Your task
Reproduce every line in the listing that contains the word "part".

====== Recorded data

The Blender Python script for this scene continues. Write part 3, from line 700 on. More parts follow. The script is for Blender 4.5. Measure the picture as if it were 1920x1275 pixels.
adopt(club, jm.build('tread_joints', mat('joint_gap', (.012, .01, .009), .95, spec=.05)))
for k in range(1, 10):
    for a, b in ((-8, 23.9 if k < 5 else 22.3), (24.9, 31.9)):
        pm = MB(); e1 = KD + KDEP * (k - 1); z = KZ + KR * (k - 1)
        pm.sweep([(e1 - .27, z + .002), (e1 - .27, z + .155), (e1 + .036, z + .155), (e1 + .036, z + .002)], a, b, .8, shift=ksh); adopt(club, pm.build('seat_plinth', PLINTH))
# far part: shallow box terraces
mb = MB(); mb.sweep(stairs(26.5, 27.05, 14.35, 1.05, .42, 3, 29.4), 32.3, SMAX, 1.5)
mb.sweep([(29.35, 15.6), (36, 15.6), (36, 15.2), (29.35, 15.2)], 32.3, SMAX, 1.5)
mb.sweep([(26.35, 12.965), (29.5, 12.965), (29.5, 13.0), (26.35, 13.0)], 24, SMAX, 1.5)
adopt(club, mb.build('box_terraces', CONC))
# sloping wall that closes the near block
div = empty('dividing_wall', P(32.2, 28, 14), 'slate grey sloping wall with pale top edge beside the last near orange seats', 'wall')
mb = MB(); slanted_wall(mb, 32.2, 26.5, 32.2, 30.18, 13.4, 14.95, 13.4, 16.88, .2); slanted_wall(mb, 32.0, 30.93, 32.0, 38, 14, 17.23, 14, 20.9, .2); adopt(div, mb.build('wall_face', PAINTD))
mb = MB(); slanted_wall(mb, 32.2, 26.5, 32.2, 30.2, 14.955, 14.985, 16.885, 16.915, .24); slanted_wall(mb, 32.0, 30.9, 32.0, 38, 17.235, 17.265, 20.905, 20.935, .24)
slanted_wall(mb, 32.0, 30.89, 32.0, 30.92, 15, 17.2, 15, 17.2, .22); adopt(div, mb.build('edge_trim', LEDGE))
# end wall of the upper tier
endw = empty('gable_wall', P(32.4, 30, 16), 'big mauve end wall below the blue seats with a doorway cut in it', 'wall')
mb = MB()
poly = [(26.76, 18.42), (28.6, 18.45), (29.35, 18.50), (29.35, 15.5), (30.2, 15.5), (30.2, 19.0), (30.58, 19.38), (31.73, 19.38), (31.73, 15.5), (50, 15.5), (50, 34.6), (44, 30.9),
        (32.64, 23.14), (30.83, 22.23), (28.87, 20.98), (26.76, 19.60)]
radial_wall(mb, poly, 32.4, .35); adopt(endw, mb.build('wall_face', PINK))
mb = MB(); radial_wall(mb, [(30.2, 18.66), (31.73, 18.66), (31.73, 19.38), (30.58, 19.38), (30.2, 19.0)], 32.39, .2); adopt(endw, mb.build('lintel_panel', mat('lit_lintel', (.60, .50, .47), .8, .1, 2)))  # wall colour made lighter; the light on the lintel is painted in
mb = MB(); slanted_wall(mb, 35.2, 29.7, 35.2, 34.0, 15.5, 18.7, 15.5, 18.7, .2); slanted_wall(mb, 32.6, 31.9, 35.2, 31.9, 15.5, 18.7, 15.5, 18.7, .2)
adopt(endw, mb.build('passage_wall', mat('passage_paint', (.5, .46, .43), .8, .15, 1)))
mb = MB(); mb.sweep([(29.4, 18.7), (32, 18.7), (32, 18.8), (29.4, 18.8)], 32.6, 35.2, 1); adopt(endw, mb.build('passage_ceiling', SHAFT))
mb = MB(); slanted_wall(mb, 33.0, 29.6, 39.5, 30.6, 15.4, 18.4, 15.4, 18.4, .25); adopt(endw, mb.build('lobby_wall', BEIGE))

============

Result
The Blender Python script for this scene continues. Write part 3, from line 700 on. More parts follow. The script is for Blender 4.5. Measure the picture as if it were 1920x1275 pixels.
# far part: shallow box terraces